Photography from Turin Shroud to Turing Machine

Photography from Turin Shroud to Turing Machine
Yanai Toister

Intellect Books, Bristol, UK, 2020
215 pp. Paper, £37.00; ePub, $34.00; PDF, $34.00
ISBN: 9781789381566; ISBN: 9781789381580; ISBN: 9781789381573.

Reviewed by: 
Ana Peraica
November 2020

Photography from Turin Shroud to Turing Machine by artist, curator, and scholar Yanai Toister is a compact overview of theories framing classic discussions in philosophy, or more precisely epistemology of photography, dealing with differentiation between photography and other visual media. Toister organizes the book into two sections. The first offers an overview of discussions inherited from debates on the analogue medium of photography. In the second he sketches out directions for new discussions.

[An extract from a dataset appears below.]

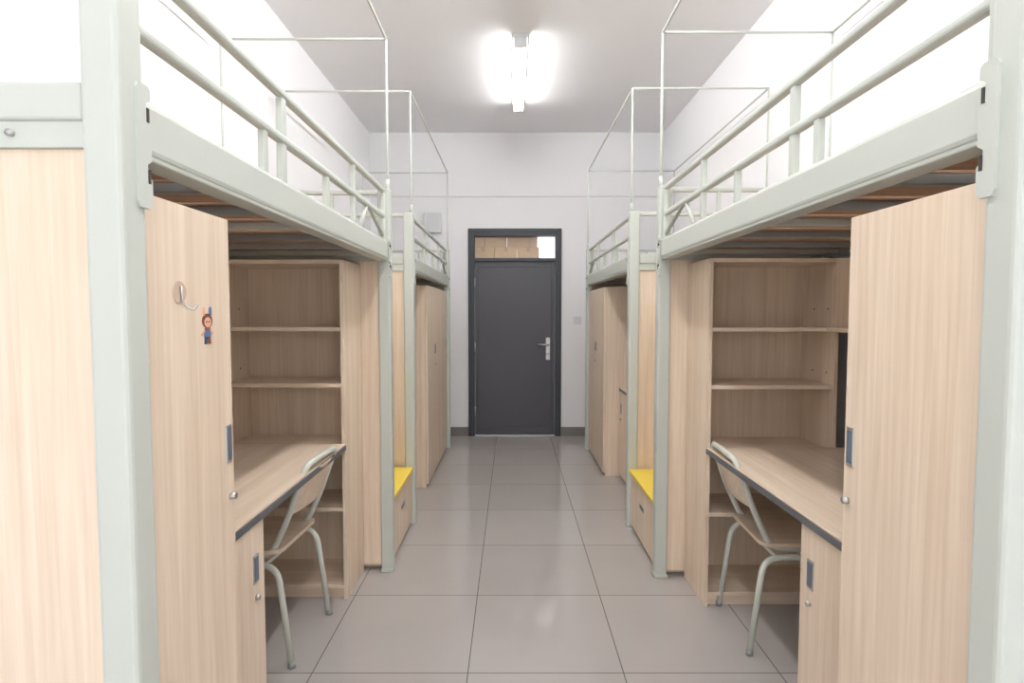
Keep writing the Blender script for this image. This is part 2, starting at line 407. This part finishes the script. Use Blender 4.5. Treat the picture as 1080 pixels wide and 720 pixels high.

The two sections are organized around two paradigms: The Turin Shroud, which stands for the mimetic imprint, and a hypothetical machine imagined by Turing. In the first section the author sums up the discussion in photographic ontology, epistemology, and aesthetics. He also deals with photographic semiotics (the most notable are Kendall Walton’s ‘seeing through’ and Nigel Warburton’s criticism of transparency thesis, Walton and Gregory Currie’s debate on ‘blind Helene’, Cohen and Meskin’s introduction of egocentric and allocentric information in photography). The second section, on computation photography covers theories by Vilem Flusser’s apparatus program, Gottfried Jager’s computation photograph and also the writings of Frederic Kittler and Lev Manovich.

In conclusion, Toister defines photographs through new qualities of granularity (their capacity to be broken down into discreet units), its correlative appearance to visual reality as well as data preservation and presentation. Two of these qualities, granularity and indexicality, are common to both analogue and computed photographs. The the third quality of data preservation and presentation is not present in the latter. In two chapters, Toister demonstrates a knowledge of the debate in photographic theory, summing it up into an in-depth overview. He presents this an explanative style, yet without setting out his own theory or conclusion. We can use this book as a comprehensive introduction to further studies in fields of photographic ontology and epistemology.